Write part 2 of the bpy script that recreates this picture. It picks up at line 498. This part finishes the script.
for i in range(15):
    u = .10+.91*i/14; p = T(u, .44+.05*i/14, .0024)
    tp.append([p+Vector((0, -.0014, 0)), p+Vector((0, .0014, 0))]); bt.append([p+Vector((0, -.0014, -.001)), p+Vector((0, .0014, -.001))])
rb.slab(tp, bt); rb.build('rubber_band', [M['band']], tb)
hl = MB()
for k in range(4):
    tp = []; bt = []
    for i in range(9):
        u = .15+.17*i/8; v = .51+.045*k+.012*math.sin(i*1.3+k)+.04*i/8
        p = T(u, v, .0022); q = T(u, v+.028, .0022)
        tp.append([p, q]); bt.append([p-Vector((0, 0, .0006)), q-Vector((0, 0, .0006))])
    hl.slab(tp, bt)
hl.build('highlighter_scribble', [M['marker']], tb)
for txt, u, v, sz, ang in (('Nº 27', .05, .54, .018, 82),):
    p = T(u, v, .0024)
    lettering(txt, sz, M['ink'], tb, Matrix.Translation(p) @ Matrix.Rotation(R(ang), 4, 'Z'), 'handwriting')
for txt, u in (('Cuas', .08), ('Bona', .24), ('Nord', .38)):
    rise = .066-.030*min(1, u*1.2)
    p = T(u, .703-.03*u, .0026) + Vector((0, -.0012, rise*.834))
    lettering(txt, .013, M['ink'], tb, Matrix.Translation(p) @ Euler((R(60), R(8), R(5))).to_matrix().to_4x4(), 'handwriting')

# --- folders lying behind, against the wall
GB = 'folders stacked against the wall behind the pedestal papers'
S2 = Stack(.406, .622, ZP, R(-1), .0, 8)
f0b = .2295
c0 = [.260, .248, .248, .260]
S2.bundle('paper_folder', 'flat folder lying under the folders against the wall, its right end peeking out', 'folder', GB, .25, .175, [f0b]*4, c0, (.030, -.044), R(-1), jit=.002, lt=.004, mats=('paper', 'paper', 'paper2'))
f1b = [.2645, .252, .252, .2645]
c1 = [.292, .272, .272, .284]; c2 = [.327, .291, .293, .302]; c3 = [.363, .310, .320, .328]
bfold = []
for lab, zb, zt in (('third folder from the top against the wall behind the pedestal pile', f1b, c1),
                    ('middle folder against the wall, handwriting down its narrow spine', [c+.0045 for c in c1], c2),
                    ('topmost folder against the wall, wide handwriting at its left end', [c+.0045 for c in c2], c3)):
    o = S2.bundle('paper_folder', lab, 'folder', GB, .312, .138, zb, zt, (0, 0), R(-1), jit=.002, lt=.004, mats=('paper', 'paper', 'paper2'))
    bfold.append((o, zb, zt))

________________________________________

Exercise prompt:
Type out the full listing again, exactly as given.

Task solution:
Write part 2 of the bpy script that recreates this picture. It picks up at line 498. This part finishes the script.
for i in range(15):
    u = .10+.91*i/14; p = T(u, .44+.05*i/14, .0024)
    tp.append([p+Vector((0, -.0014, 0)), p+Vector((0, .0014, 0))]); bt.append([p+Vector((0, -.0014, -.001)), p+Vector((0, .0014, -.001))])
rb.slab(tp, bt); rb.build('rubber_band', [M['band']], tb)
hl = MB()
for k in range(4):
    tp = []; bt = []
    for i in range(9):
        u = .15+.17*i/8; v = .51+.045*k+.012*math.sin(i*1.3+k)+.04*i/8
        p = T(u, v, .0022); q = T(u, v+.028, .0022)
        tp.append([p, q]); bt.append([p-Vector((0, 0, .0006)), q-Vector((0, 0, .0006))])
    hl.slab(tp, bt)
hl.build('highlighter_scribble', [M['marker']], tb)
for txt, u, v, sz, ang in (('Nº 27', .05, .54, .018, 82),):
    p = T(u, v, .0024)
    lettering(txt, sz, M['ink'], tb, Matrix.Translation(p) @ Matrix.Rotation(R(ang), 4, 'Z'), 'handwriting')
for txt, u in (('Cuas', .08), ('Bona', .24), ('Nord', .38)):
    rise = .066-.030*min(1, u*1.2)
    p = T(u, .703-.03*u, .0026) + Vector((0, -.0012, rise*.834))
    lettering(txt, .013, M['ink'], tb, Matrix.Translation(p) @ Euler((R(60), R(8), R(5))).to_matrix().to_4x4(), 'handwriting')

# --- folders lying behind, against the wall
GB = 'folders stacked against the wall behind the pedestal papers'
S2 = Stack(.406, .622, ZP, R(-1), .0, 8)
f0b = .2295
c0 = [.260, .248, .248, .260]
S2.bundle('paper_folder', 'flat folder lying under the folders against the wall, its right end peeking out', 'folder', GB, .25, .175, [f0b]*4, c0, (.030, -.044), R(-1), jit=.002, lt=.004, mats=('paper', 'paper', 'paper2'))
f1b = [.2645, .252, .252, .2645]
c1 = [.292, .272, .272, .284]; c2 = [.327, .291, .293, .302]; c3 = [.363, .310, .320, .328]
bfold = []
for lab, zb, zt in (('third folder from the top against the wall behind the pedestal pile', f1b, c1),
                    ('middle folder against the wall, handwriting down its narrow spine', [c+.0045 for c in c1], c2),
                    ('topmost folder against the wall, wide handwriting at its left end', [c+.0045 for c in c2], c3)):
    o = S2.bundle('paper_folder', lab, 'folder', GB, .312, .138, zb, zt, (0, 0), R(-1), jit=.002, lt=.004, mats=('paper', 'paper', 'paper2'))
    bfold.append((o, zb, zt))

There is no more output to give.